# Data:
[BEGIN]

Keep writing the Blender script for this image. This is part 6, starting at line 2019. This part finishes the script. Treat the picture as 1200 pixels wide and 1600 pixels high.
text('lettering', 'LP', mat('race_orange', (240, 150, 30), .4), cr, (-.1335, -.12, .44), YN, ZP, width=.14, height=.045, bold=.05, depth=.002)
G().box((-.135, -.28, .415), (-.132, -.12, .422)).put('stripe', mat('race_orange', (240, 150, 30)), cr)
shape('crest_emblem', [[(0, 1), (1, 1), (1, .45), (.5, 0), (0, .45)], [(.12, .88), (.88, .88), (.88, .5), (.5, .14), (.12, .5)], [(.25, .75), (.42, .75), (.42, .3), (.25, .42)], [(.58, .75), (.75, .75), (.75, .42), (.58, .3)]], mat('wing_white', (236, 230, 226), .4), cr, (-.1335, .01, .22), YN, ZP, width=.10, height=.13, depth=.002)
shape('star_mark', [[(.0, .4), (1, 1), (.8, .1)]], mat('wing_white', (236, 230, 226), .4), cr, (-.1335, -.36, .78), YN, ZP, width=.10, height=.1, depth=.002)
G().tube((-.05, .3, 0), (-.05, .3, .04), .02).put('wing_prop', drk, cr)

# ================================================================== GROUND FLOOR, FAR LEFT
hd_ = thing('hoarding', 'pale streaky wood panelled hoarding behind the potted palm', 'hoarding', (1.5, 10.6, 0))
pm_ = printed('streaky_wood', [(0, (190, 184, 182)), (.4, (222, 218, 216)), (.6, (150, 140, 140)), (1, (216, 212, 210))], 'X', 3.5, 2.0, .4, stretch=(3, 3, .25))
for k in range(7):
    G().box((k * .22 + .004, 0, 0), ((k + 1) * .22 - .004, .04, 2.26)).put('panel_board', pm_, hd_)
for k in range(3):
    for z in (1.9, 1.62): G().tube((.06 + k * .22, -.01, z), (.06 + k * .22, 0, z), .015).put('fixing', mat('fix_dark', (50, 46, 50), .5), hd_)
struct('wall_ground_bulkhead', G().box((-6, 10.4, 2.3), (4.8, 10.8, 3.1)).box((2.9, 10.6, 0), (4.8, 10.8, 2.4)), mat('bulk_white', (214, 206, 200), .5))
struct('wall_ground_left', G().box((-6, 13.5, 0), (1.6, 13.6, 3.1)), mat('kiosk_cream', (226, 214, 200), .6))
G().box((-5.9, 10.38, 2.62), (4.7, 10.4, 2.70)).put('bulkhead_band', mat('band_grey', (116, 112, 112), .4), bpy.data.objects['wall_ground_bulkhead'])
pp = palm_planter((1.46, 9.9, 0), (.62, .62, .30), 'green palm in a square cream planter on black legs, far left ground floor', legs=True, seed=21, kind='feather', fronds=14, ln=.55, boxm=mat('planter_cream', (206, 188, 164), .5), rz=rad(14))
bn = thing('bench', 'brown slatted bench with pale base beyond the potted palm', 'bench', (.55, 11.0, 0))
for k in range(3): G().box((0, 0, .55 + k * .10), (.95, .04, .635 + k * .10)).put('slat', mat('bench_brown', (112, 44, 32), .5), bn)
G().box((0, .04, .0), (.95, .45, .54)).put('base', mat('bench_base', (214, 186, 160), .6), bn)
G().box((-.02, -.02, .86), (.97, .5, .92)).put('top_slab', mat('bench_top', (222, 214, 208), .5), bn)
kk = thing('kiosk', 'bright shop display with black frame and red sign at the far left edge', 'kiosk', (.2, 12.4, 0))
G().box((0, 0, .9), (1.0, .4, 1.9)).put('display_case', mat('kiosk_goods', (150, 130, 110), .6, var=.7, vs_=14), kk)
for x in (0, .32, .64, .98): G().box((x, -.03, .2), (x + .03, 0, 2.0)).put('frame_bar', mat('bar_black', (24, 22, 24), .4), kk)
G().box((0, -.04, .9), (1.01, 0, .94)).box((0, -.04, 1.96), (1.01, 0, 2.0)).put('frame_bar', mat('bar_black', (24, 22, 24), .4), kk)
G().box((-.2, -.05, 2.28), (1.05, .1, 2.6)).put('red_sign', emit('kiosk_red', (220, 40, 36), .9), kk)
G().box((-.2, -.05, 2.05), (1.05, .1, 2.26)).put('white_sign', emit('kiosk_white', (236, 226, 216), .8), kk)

[END]

# Required work:
Give every line of the material again, exactly as it reads.

# Answer below:
Keep writing the Blender script for this image. This is part 6, starting at line 2019. This part finishes the script. Treat the picture as 1200 pixels wide and 1600 pixels high.
text('lettering', 'LP', mat('race_orange', (240, 150, 30), .4), cr, (-.1335, -.12, .44), YN, ZP, width=.14, height=.045, bold=.05, depth=.002)
G().box((-.135, -.28, .415), (-.132, -.12, .422)).put('stripe', mat('race_orange', (240, 150, 30)), cr)
shape('crest_emblem', [[(0, 1), (1, 1), (1, .45), (.5, 0), (0, .45)], [(.12, .88), (.88, .88), (.88, .5), (.5, .14), (.12, .5)], [(.25, .75), (.42, .75), (.42, .3), (.25, .42)], [(.58, .75), (.75, .75), (.75, .42), (.58, .3)]], mat('wing_white', (236, 230, 226), .4), cr, (-.1335, .01, .22), YN, ZP, width=.10, height=.13, depth=.002)
shape('star_mark', [[(.0, .4), (1, 1), (.8, .1)]], mat('wing_white', (236, 230, 226), .4), cr, (-.1335, -.36, .78), YN, ZP, width=.10, height=.1, depth=.002)
G().tube((-.05, .3, 0), (-.05, .3, .04), .02).put('wing_prop', drk, cr)

# ================================================================== GROUND FLOOR, FAR LEFT
hd_ = thing('hoarding', 'pale streaky wood panelled hoarding behind the potted palm', 'hoarding', (1.5, 10.6, 0))
pm_ = printed('streaky_wood', [(0, (190, 184, 182)), (.4, (222, 218, 216)), (.6, (150, 140, 140)), (1, (216, 212, 210))], 'X', 3.5, 2.0, .4, stretch=(3, 3, .25))
for k in range(7):
    G().box((k * .22 + .004, 0, 0), ((k + 1) * .22 - .004, .04, 2.26)).put('panel_board', pm_, hd_)
for k in range(3):
    for z in (1.9, 1.62): G().tube((.06 + k * .22, -.01, z), (.06 + k * .22, 0, z), .015).put('fixing', mat('fix_dark', (50, 46, 50), .5), hd_)
struct('wall_ground_bulkhead', G().box((-6, 10.4, 2.3), (4.8, 10.8, 3.1)).box((2.9, 10.6, 0), (4.8, 10.8, 2.4)), mat('bulk_white', (214, 206, 200), .5))
struct('wall_ground_left', G().box((-6, 13.5, 0), (1.6, 13.6, 3.1)), mat('kiosk_cream', (226, 214, 200), .6))
G().box((-5.9, 10.38, 2.62), (4.7, 10.4, 2.70)).put('bulkhead_band', mat('band_grey', (116, 112, 112), .4), bpy.data.objects['wall_ground_bulkhead'])
pp = palm_planter((1.46, 9.9, 0), (.62, .62, .30), 'green palm in a square cream planter on black legs, far left ground floor', legs=True, seed=21, kind='feather', fronds=14, ln=.55, boxm=mat('planter_cream', (206, 188, 164), .5), rz=rad(14))
bn = thing('bench', 'brown slatted bench with pale base beyond the potted palm', 'bench', (.55, 11.0, 0))
for k in range(3): G().box((0, 0, .55 + k * .10), (.95, .04, .635 + k * .10)).put('slat', mat('bench_brown', (112, 44, 32), .5), bn)
G().box((0, .04, .0), (.95, .45, .54)).put('base', mat('bench_base', (214, 186, 160), .6), bn)
G().box((-.02, -.02, .86), (.97, .5, .92)).put('top_slab', mat('bench_top', (222, 214, 208), .5), bn)
kk = thing('kiosk', 'bright shop display with black frame and red sign at the far left edge', 'kiosk', (.2, 12.4, 0))
G().box((0, 0, .9), (1.0, .4, 1.9)).put('display_case', mat('kiosk_goods', (150, 130, 110), .6, var=.7, vs_=14), kk)
for x in (0, .32, .64, .98): G().box((x, -.03, .2), (x + .03, 0, 2.0)).put('frame_bar', mat('bar_black', (24, 22, 24), .4), kk)
G().box((0, -.04, .9), (1.01, 0, .94)).box((0, -.04, 1.96), (1.01, 0, 2.0)).put('frame_bar', mat('bar_black', (24, 22, 24), .4), kk)
G().box((-.2, -.05, 2.28), (1.05, .1, 2.6)).put('red_sign', emit('kiosk_red', (220, 40, 36), .9), kk)
G().box((-.2, -.05, 2.05), (1.05, .1, 2.26)).put('white_sign', emit('kiosk_white', (236, 226, 216), .8), kk)